The initial idea was to study the social organisation of artisanal lagoon fishing communities that live along the lakes, rivers and interconnected lagoon systems in the south of Benin. After problems finding field access in a suitable fishing community during the first weeks, I randomly met groups of beach-seine fishermen at Cotonou’s beaches that asked me to help them pull in their nets. It was a great opportunity to enter a fishing community and be of use for the group at the same time. I decided to change the research topic from continental small-scale fisheries to maritime beach-seining, moved to a beach intensely used by these fishermen and worked intensively with one group for nearly two months. Participant observation was the main research method used, as I did the same work as the fishermen, learning about equipment and technique, work processes, social structures and dynamics as well as the social organisation of the group. During the breaks and after the day’s work, I met group members in beach restaurants/bars, where we held informal conversations and interviews. In addition, I collected demographic data about the group, classified the fish species caught in the nets and quantified the daily catches. 

About Me 

I am 25 years old and started studying Social & Cultural Anthropology in Göttingen in 2017. I plan to finish my B.A. based on the research project conducted in Benin in the winter semester 2022/23. Being drawn to the ocean for all my life, I plan to continue with a master’s degree that combines social sciences with environmental sciences and conservation, preferably by the sea. I chose to do research about fishing after making friends with artisanal fishermen during a semester at University of Dar es Salaam, Tanzania in 2019/20. Seeing their work was fascinating and gave rise to my growing interest in the fisheries sector.

Summary of Findings

Most of the beach-seine fisher groups in Cotonou are fishing companies that consist of equipment owners/managers on one hand and employed wage-labourers that carry out the fishing activities on the other. Group members have different nationalities and ethnicities, however, most originate from the coastal regions of Benin and the neighbouring countries. While between 30-100 people, mostly men, pull in the nets from the beach, big parts of the catches are bought directly at the beach by fishmongers who are mainly women. Other parts of the catches are sold at nearby restaurants or the fish market at the Port de Pêche in Cotonou, given to group members for consumption or used as gift/compensation to outsiders that help. 

There are hierarchical structures within the company and division of labour: Tasks are shared among the members of the group, and those with higher levels of responsibility result in a higher salary. Each task is physically demanding, and good fitness is mandatory for people to work in beach-seine fisheries. Spending many hours of intense work in the group, however, created strong bonds and solidarity between members.

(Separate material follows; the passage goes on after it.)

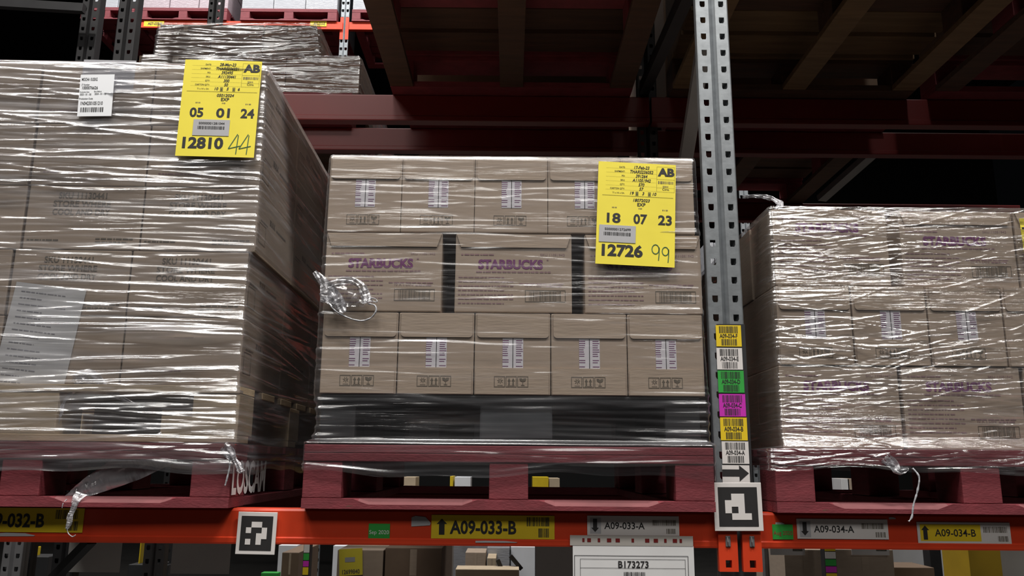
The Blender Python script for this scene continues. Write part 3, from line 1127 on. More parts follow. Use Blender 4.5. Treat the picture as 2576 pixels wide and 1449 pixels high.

The outcome of the catches is unpredictable and influenced by many different factors, such as meteorological conditions, group size and strength or the distribution of fish stocks. The fishing technique is not selective and too small mesh-sizes of the nets result in high amounts of bycatch, e.g. juvenile fish, endangered and protected species like sharks, rays and turtles. Overfishing in the Golf of Guinea is acute and small-scale fisheries increase the fishing effort to maintain their livelihoods.